Poi ci pensa su: il gruppo di Tamen, dice: non ci siamo più rivisti dopo Duanliè. Intende dire che non hanno più lavorato come collettivo. In realtà io li ho visti insieme, Zhu Wen che ora fa il regista, Chu Chen che ora fa l'editore, He Yi che insegna in università. E alcuni di loro insieme a Ou Ning, che fa l'intellettuale a tutto campo, invitato a convegni in giro per il mondo dove propugna anarchia e ricostruzione rurale. Zhu Wen mi aveva detto: Han Dong non è più lo stesso di prima. Forse è quello che si è spezzato, pur rimanendo fedele alla sua poesia, alla sua scrittura: e la frustrazione lo assale.

 

E' poeta Han Dong, ma anche romanziere: cinque libri importanti, uno dei quali entrò come finalista al Man Asian Literary Prize di Hong Kong, che premia romanzi asiatici tradotti in inglese. Il titolo era ! Storia di un intellettuale costretto al lavoro manuale in campagna, nei campi di lavoro; il materiale da cui è tratto è vastamente autobiografico, perché fu suo padre a essere internato, e la famiglia lo seguì: e la riabilitazione delle vittime della Rivoluzione Culturale non guarisce quelle ferite. (Il romanzo lo ha tradotto in Italia ObarraO: ma dall'inglese! mi dice scontento Han Dong).  

 

    

 

Sul tavolo accanto al mio tè (leggero, tè di Nanchino), posa un romanzo nuovo, l'ultimo: ma è ancora ambientato negli anni della rivoluzione culturale. Gli dico: io cerco romanzi sull'oggi, su questo tempo della Cina in trasformazione. Lui dice: ma la rivoluzione culturale è una metafora. Già: è l'unico pezzo di storia cinese sul quale il Partito ha fatto autocritica ufficiale.

 

Dopo la sala da tè, la cena Yunnanese. Tutto cambia, non ha più voglia di far menate. Il baijiu scorre, lo abbiamo scelto secco, lascia meno strascichi la mattina dopo. La moglie deve guidare, la mia interprete non beve, la giovane traduttrice francese ci segue, si stropiccia gli occhi spesso, e perde il filo. Io e Han Dong siamo perfetti, diritti come fusi, aperti ma capaci di portare fino in fondo un ragionamento.

 

Il baijiu: sì, lo riconosce, è parte integrante di un certo vivere maschile, anche per quel che riguarda i poeti. Lui si sente sopratutto poeta, è chiaro. E allora si lancia in un lungo racconto su un gruppo di suoi nuovi amici di Pechino: riunioni tra poeti con bevute e litigate, pianti. Mi dice che un giorno hanno invitato un poeta canadese, abbastanza famoso: ha pianto anche lui. Poi, dopo la litigata, tornano amici e continuano e vedersi.

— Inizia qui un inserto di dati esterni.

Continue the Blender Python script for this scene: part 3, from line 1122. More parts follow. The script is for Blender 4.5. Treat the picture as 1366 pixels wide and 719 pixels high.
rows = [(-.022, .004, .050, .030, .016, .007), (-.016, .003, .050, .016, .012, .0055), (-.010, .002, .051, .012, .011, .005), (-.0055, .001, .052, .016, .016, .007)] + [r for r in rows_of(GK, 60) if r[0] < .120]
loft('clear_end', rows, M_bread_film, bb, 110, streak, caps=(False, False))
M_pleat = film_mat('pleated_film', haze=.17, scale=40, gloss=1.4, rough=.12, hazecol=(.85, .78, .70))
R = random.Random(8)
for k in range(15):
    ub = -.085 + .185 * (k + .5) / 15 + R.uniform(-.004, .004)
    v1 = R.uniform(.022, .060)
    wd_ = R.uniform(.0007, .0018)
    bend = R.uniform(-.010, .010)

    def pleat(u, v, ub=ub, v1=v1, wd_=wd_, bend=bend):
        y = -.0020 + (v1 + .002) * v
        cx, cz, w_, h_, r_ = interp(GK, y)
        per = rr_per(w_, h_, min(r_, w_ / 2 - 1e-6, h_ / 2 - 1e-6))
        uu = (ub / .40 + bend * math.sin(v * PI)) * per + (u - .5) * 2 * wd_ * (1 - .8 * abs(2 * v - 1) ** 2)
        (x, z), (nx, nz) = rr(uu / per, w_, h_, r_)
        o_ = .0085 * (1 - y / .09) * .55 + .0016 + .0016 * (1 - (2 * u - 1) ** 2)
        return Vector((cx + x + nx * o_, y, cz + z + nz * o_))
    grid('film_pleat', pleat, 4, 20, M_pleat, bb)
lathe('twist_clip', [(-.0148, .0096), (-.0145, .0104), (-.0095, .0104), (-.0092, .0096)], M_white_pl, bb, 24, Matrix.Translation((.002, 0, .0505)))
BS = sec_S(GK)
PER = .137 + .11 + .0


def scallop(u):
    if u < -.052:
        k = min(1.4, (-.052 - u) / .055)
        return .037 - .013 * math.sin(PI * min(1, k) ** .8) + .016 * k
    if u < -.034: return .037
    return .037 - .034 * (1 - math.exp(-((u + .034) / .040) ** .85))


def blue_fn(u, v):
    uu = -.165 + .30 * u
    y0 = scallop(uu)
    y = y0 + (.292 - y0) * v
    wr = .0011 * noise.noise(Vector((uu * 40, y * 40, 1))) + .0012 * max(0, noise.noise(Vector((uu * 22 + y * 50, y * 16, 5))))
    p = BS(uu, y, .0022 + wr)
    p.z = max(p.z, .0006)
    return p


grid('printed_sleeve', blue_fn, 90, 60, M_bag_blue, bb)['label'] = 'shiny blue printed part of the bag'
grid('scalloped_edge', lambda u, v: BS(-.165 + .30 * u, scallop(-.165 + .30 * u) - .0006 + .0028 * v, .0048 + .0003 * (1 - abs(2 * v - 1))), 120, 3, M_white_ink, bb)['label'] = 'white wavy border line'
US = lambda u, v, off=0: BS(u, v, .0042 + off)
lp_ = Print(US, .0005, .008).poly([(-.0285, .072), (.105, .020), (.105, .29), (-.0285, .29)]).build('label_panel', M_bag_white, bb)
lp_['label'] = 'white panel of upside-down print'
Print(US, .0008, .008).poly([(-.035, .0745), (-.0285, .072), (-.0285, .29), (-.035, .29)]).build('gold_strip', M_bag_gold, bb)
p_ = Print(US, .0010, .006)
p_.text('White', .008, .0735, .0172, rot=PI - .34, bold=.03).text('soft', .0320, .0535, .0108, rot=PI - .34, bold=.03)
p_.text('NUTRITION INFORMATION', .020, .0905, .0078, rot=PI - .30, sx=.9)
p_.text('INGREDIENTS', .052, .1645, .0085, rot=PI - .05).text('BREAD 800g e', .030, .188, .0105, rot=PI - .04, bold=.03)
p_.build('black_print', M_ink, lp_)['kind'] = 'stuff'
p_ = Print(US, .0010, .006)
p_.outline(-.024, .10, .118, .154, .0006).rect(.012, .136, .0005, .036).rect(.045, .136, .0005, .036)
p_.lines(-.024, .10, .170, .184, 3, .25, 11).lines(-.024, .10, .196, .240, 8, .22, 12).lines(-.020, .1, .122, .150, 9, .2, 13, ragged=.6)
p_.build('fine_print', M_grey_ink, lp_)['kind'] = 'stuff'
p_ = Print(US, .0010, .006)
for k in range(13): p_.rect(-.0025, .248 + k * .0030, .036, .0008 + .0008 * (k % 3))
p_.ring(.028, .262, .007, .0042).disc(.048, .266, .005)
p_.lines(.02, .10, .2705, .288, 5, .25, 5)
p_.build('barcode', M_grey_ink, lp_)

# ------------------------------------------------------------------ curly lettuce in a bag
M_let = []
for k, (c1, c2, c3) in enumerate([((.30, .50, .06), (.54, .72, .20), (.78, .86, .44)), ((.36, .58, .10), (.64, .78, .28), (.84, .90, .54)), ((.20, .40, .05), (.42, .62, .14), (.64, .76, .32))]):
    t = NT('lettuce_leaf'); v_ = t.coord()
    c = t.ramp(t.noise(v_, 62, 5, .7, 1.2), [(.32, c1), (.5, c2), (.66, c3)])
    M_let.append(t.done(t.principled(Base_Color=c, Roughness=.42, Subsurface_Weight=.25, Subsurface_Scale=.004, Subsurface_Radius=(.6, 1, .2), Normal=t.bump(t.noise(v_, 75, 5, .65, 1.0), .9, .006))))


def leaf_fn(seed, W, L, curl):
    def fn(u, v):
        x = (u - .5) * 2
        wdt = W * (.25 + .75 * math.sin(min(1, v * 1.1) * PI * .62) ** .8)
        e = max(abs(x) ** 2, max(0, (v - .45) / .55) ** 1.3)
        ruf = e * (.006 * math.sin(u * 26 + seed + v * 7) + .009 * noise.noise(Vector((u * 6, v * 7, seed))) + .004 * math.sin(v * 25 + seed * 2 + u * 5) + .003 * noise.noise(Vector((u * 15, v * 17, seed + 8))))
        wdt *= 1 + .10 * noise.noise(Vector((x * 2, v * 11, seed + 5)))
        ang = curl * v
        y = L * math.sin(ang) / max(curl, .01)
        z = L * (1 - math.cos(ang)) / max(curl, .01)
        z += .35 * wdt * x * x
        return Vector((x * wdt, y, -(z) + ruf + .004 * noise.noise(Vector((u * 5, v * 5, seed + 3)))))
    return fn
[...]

La poesia come rito maschile di autocoscienza. Di cui, in questa Cina che cambia in fretta, forse c'è parecchio bisogno, per tornare a guardare in faccia la realtà, che è durissima.

 

(Ma lui: lui, in lotta con l'autorità, riesce ancora a lavorare come un mulo. Un suo script è nelle mani dell'amico Jia Zhangke, regista di spicco premiato a Cannes, per cui lui ha recitato: particine secondarie, in tre film. E stanno cercando i soldi per farlo: ma non è facile perchè anche l'ultimo film di Jia Zhangke è banished, in Cina.)